Has mordian gone and joined a militia?
WTF is a mordian (¬_¬)? Thanks James Workshop
Honestly, you didn't use the clock as a weapon. You didnt "know" that your opponents would clock themselves. You just recognized a blindspot of the current tournament community. You're not bringing this swarm to clock your opponents, you're bringing a classic style of army and your opponents are clocking themselves.
As always, a bit of leeway is always sportsmanlike. But if they have 5 minutes by the start of turn 3, that seems like a valuable lesson in concise, equal playtime.
Imagine you practice and can play your army well. Then you show up to a tournament and each game you get one hour and your opponent gets 2 hours to really sit and plan out each of their actions... That would bee pretty unfair in my eyes. That's what is happening, whether or not it is intentional.

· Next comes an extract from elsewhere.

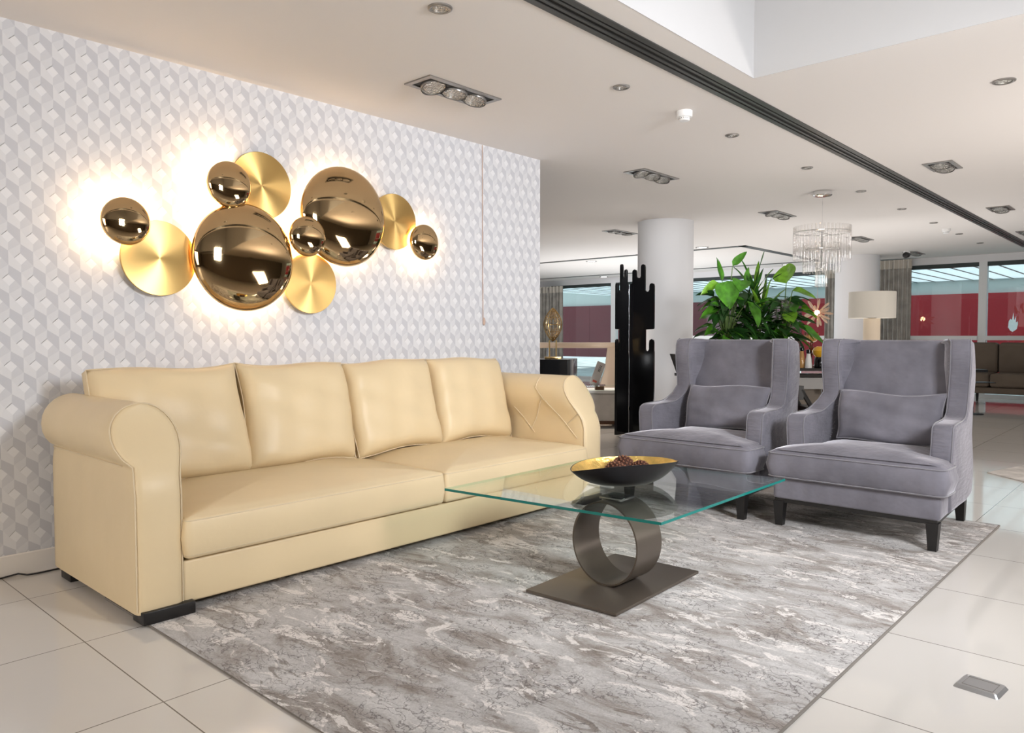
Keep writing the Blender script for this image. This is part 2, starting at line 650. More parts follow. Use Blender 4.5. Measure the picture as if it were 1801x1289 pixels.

Wow the terrain is really sad, though i am extremely biased against competitive terrain in general. Having boards with completely unpainted terrain is extremely unprofessional imo, why should players have to paint their armies when the organiser who they are paying can't be bothered providing a decent experience.
@@cameronbradley8390 Forcing paiting miniatures is also sad.
@@cameronbradley8390 this terrain looks better than half-painted foamboard and foam hills. I don't see the problem with having simplistic terrain, especially for a medium-large event. Terrain takes rime to set up, take down; and space to maintain. This terrain looks like it takes care of the storage part of that equation.